Octane’s analysis found that the average two-year fixed-rate BTL mortgage rate (75% LTV) had been declining before the Autumn Budget in October 2024, reaching 4.22%.

This rate subsequently increased to 4.28% in November and then fell slightly to 4.26% in December, still marginally higher than the October figure.

However, the December 2024 rate of 4.26% was lower than the 5.40% recorded in December 2023.

Swap rates creep up

The firm’s chief executive, Jonathan Samuels, said: “Since the Budget, we’ve seen swap rates creep up and this has inevitably caused buy to let mortgage rates to follow suit.

“This is due to the fact that many lenders in this market rely on swaps to lend at fixed rates, and the funding lines are priced in relation to swap prices.

“So whilst the base rate has not moved, the funding cost to lenders has gone up.”

He added: “The good news is that both swap rates and buy to let mortgage rates remain far more palatable than they were a year ago and so, at present, many lenders are opting to take the hit on the margin in hopes of a future reduction.

“As a result, there remains a good level of opportunity for buy to let investors to secure a mortgage at a lower rate than they would have a year or so ago.”

Buy to let mortgage rate

Octane’s analysis reveals that the average buy to let mortgage rate in 2024 was 4.53%, compared to 5.47% in 2023.
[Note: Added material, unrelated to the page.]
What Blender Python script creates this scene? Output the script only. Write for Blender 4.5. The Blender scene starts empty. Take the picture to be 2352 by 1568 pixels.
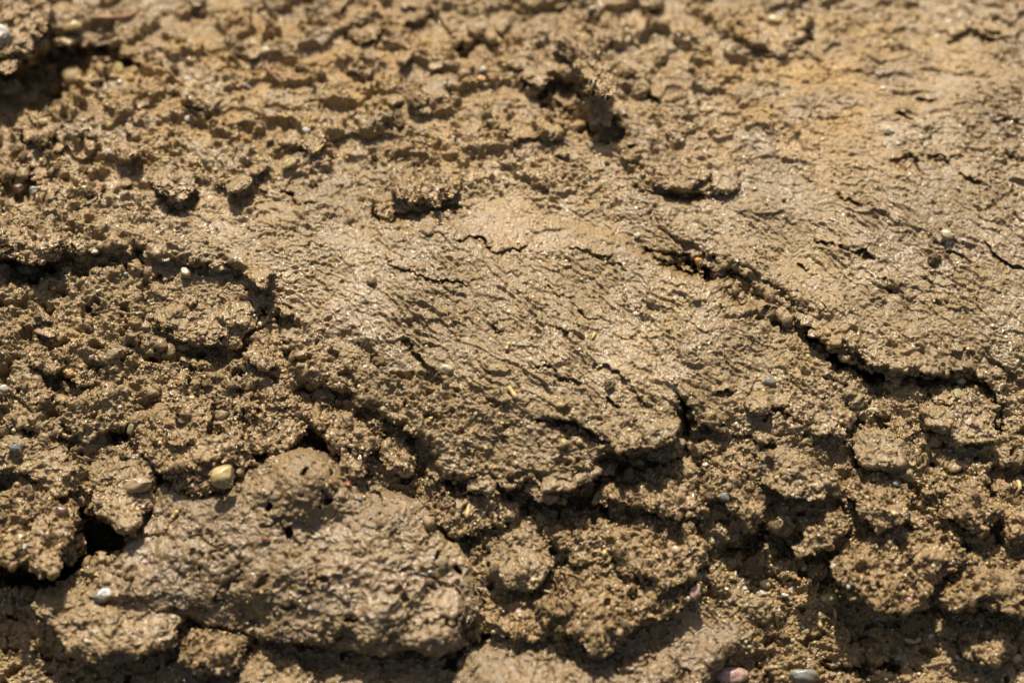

This drop in BTL rates is attributed to the swap rate market.

The average one-year swap rate in 2024 was 4.81%, down from 5.25% in 2023, while the average five-year swap rate fell from 4.52% to 4.16% over the same period.

Mr Samuels said: “However, the longer this goes on, the more likely they are to pass on this increased cost to borrowers via higher mortgage rates.

“Does this mean that the base rate will go up? Not necessarily.”

Mortgage rates increase

He continued: “If mortgage rates increase it will push up inflation, but it will also weaken the economy.

“The Bank of England may be reluctant to put more stress into the economy by hiking rates, especially as growth is so limited, as this could actually push the UK into a recession unintentionally.

“So, if base rates are held, or even come down, lenders with variable rates linked to the base rate will likely look even cheaper compared to those fixed rates being priced off an increased swap rate and this is where investors should look when assessing their options for the year ahead.”